Falta só aparecer no twitter a seguinte “rechtegui”: #juiz não é Deus. Ou em francês, mais chique! # Juge n’est pas Dieu!
[1] Refiro-me ao livro Teoria Geral do Direito e do Estado. 4 ed. São Paulo: Martins Fontes, 2005. Por certo, não seria possível aproximar Kelsen do realismo jurídico se tivéssemos como horizonte o problema do método de investigação do direito sugerido por cada uma dessas vertentes teóricas. Certamente, Kelsen acharia o método do realismo naturalista demais; sociologista demais; pouco adequado para os propósitos do seu normativismo. Porém, quando o jusfilósofo procura descrever o modo como o ordenamento funciona em sua estrutura dinâmica, ele acaba por aceitar, em alguns aspectos, teses que possuem alguma vinculação com o realismo jurídico. Exemplo típico seria o caso em que ele aceita uma decisão judicial tomada sem amparo em nenhuma norma geral anterior mas que se encontre já imunizada pela coisa julgada. Para Kelsen, esse caso já não seria uma problema ou, nos suas palavras, “passa a não ter importância jurídica” (Teoria Geral do Direito e do Estado. op., cit., p. 224). Mais adiante, contudo, apresenta ele a seguinte ressalva: “mas esse fato não justifica a suposição de que não existem normas jurídicas gerais determinando as decisões dos tribunais, de que o Direito consiste apenas em decisões de tribunal”. De todo modo, é importante frisar que, ao mesmo tempo em que Kelsen rechaça a tese de que o Direito não pode ser descrito apenas como o resultado de decisões dos tribunais, ele afirma que, entre a norma geral a ser aplicada e a norma individual a ser criada pela sentença, existe um espaço semântico a ser preenchido pela discricionariedade do órgão aplicador. Aqui está o ovo da serpente! A disputa conceitual, sobre ser ou não o direito “apenas aquilo que os tribunais dizem que é” acaba sendo, ao final, uma questão menor.

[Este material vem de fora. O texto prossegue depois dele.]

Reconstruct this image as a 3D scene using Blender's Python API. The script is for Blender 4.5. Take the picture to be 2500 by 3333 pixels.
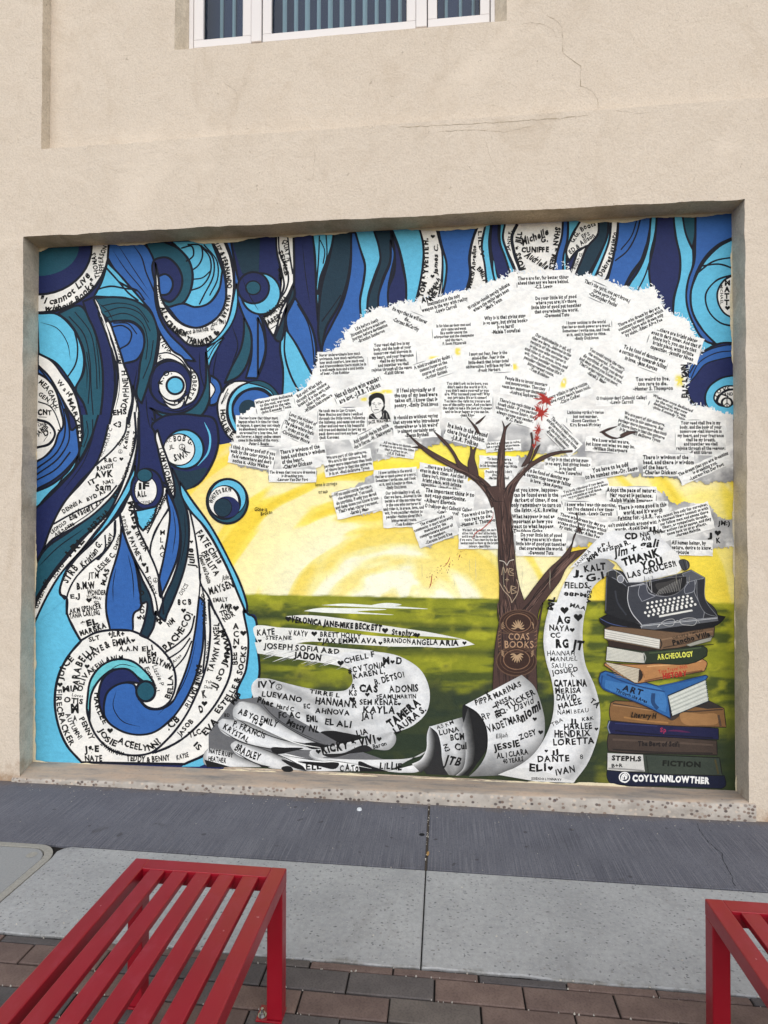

[2] “One Nation Indivisible, With Liberty And Justice For All”: Lessons From The American Experience For New Democracies. WALD, Patricia M., Fordham Law Review, Volume 59; Issue 2; Article 3.
[3] Antes que alguém venha de novo com a ladainha de que “ele critica, mas não apresenta soluções”, sugiro a leitura no mínimo do capitulo 6º. Do livro Jurisdição Constitucional e Decisão Jurídica, RT, 2014.
[4] Já o dinheiro da Viúva para pagar as aposentadorias rurais e outras tantas despesas decorrentes de decisões judiciais é impossível de ser multiplicado como na parábola da multiplicação dos peixes e dos pães.